Lot 195
  • 195

Andy Warhol

Estimate
150,000 - 200,000 USD
bidding is closed

Description

  • Andy Warhol
  • Dollar Sign
  • signed, dated 81 and inscribed To Pedro, Me on the overlap
  • acrylic and silkscreen inks on canvas
  • 10 by 8 in. 25.4 by 20.3 cm.

Provenance

Fred Dorfman Gallery, New York
Acquired by the present owner from the above in 1993

Condition

This work is in very good condition overall. The surface is slightly soiled and there is evidence of light wear, particularly at the edges. There are scattered areas of fine and stable craquelure, particularly in the more densely painted white areas, the most apparent of which is located 2 in. from the right edge and 2 ¾ in. from the bottom edge. There is an area of liquid accretion located ¾ in. from the right edge and 4 in. from the top edge. There is no apparent evidence of restoration visible when examined under UV light. Framed.
In response to your inquiry, we are pleased to provide you with a general report of the condition of the property described above.

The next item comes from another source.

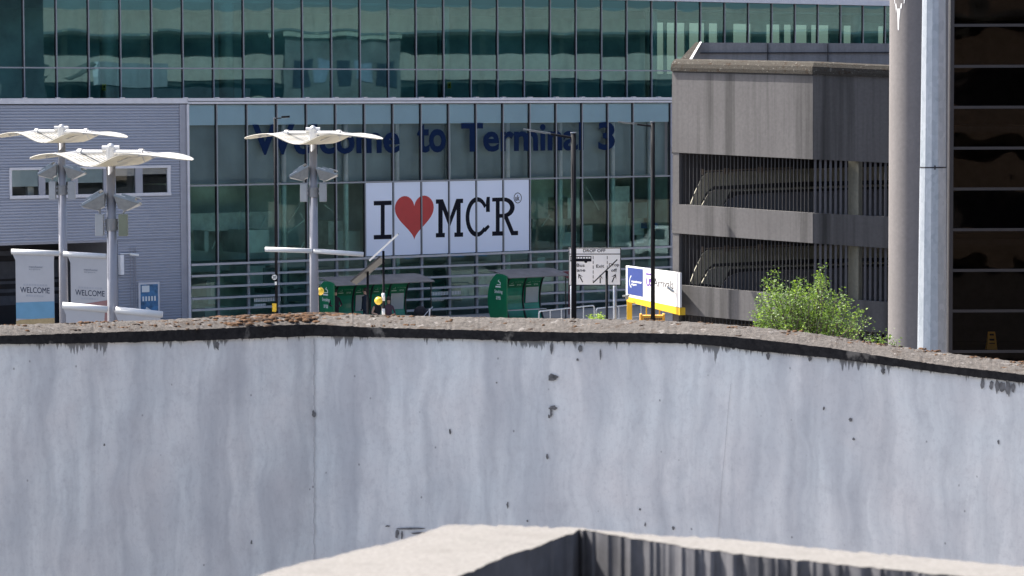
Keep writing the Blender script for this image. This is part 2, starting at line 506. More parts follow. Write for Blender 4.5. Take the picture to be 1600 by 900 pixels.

Since we are not professional conservators or restorers, we urge you to consult with a restorer or conservator of your choice who will be better able to provide a detailed, professional report. Prospective buyers should inspect each lot to satisfy themselves as to condition and must understand that any statement made by Sotheby's is merely a subjective qualified opinion.
NOTWITHSTANDING THIS REPORT OR ANY DISCUSSIONS CONCERNING CONDITION OF A LOT, ALL LOTS ARE OFFERED AND SOLD "AS IS" IN ACCORDANCE WITH THE CONDITIONS OF SALE PRINTED IN THE CATALOGUE.

Catalogue Note

Andy Warhol's Dollar Signs are as salient and resonant today as when the artist executed them in the early 1980's. Conceived in an era of conspicuous consumption, excess and the type of Wall Street power-brokering that was personified through such archetypes as Oliver Stone's inimitable Gordon Gekko, the Dollar Signs dually reflect the artist's well-documented preoccupation with fortune and fame. For Warhol, the son of poor immigrants from the Carpathian Mountains of Czechoslovakia, money served as a proverbial brass ring and a point of entry to the glamorous life to which he aspired. Like his celebrated Soup Cans, the Dollar Signs initially emerged from a desire to represent the quotidian and the commonplace in his art. In response to his incessant search for a worthy subject, his friend Muriel Latow famously proposed in December of 1961, "you should paint pictures of money... you should paint something that everybody sees every day." (Heiner Bastian, "Rituals of Unfulfillable Individuality-The Whereabouts of Emotions" Berlin, 2001, p. 25). Warhol would engage this subject in earnest some twenty years later. Now wealthy, well-established and an undisputed celebrity, Warhol displayed both an aesthetic appreciation and a casual irreverence for money, observing, "American money is very well-designed, really. I like it better than any other kind of money. I've thrown it in the East River down by the Staten Island Ferry just to see it float." ( Andy Warhol, The Philosophy of Andy Warhol, New York, 1975, p. 137) In the end, for Warhol, the Dollar Sign represented the fulfillment of the "American Dream," an unabashed declaration and affirmation of having "made it."